## [What you are asked to do]
Reproduce each line from the first in the data through the line that contains "COL = SC.collection" exactly; give nothing else.

--

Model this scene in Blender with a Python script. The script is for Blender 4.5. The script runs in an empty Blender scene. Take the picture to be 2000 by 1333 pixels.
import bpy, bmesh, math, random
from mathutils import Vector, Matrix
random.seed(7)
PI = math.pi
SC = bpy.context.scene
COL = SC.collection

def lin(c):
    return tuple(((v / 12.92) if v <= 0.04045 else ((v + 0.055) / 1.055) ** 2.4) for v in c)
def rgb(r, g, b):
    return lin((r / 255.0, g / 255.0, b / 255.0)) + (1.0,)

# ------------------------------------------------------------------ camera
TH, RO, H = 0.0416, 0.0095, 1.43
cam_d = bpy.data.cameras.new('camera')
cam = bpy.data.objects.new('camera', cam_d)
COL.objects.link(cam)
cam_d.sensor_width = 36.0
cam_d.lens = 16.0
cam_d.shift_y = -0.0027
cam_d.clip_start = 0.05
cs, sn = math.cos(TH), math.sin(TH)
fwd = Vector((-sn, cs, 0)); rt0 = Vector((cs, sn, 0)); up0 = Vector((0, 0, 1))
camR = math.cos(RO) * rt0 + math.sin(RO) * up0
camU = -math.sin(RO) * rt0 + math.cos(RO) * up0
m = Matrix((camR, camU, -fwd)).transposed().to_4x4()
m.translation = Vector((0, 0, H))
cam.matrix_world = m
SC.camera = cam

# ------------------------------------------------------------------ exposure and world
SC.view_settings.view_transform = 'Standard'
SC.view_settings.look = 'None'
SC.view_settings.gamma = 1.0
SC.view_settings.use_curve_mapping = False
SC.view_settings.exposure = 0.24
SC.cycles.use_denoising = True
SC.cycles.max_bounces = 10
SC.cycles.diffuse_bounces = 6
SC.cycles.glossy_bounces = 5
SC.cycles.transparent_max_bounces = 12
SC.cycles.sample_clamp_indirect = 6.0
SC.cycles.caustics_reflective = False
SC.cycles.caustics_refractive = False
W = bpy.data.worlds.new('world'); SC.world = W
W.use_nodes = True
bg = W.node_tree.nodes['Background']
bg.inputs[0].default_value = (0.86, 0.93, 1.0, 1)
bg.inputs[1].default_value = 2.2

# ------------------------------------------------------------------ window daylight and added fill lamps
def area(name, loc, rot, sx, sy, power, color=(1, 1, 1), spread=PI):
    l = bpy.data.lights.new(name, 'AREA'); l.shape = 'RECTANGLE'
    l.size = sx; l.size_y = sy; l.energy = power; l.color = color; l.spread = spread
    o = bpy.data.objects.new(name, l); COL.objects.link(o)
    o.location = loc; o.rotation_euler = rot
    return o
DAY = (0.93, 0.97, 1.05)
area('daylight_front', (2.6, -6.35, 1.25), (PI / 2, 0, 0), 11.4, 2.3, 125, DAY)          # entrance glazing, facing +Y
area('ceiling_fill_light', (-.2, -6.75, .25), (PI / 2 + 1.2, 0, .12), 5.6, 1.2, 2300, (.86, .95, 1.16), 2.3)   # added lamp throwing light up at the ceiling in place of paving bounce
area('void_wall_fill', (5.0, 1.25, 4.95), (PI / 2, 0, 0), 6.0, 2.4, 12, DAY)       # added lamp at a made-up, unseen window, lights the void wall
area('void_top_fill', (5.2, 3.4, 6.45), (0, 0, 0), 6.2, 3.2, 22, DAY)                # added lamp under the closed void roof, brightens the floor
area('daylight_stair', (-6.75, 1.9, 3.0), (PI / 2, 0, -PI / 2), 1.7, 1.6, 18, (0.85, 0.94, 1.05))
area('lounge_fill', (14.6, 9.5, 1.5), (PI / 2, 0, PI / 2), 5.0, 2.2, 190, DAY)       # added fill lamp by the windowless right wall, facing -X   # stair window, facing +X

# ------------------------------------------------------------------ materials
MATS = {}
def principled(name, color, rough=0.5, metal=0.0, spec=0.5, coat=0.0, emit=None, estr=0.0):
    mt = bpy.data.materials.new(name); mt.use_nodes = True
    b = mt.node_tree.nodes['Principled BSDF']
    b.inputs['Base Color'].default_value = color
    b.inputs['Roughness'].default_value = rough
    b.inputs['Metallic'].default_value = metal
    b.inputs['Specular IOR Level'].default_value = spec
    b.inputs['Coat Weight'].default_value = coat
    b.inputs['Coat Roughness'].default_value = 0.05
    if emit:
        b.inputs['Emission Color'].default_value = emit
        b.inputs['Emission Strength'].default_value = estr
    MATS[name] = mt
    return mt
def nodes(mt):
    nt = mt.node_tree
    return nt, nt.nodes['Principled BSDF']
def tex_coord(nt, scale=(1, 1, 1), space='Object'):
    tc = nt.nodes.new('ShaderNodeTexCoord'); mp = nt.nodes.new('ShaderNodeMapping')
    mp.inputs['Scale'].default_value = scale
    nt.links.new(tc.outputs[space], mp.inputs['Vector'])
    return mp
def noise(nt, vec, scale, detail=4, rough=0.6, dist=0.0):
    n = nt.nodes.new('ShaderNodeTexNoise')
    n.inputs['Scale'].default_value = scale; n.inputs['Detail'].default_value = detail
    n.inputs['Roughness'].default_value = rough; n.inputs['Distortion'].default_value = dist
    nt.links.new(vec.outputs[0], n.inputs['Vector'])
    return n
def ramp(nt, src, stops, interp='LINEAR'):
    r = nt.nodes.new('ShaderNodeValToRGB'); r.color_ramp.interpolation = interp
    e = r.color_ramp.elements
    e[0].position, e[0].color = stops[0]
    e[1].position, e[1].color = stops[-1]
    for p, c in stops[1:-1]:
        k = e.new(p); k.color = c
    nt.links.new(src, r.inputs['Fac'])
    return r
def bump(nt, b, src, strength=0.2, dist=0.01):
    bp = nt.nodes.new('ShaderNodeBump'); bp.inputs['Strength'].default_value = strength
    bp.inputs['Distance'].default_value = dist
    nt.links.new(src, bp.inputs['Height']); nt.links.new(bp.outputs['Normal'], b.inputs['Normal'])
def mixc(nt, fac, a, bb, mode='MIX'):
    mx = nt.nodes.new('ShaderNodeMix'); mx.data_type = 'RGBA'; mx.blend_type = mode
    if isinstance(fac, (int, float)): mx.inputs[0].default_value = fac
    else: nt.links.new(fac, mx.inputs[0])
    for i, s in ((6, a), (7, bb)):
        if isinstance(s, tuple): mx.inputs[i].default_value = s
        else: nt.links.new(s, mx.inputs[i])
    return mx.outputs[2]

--

## [Correct result]
Model this scene in Blender with a Python script. The script is for Blender 4.5. The script runs in an empty Blender scene. Take the picture to be 2000 by 1333 pixels.
import bpy, bmesh, math, random
from mathutils import Vector, Matrix
random.seed(7)
PI = math.pi
SC = bpy.context.scene
COL = SC.collection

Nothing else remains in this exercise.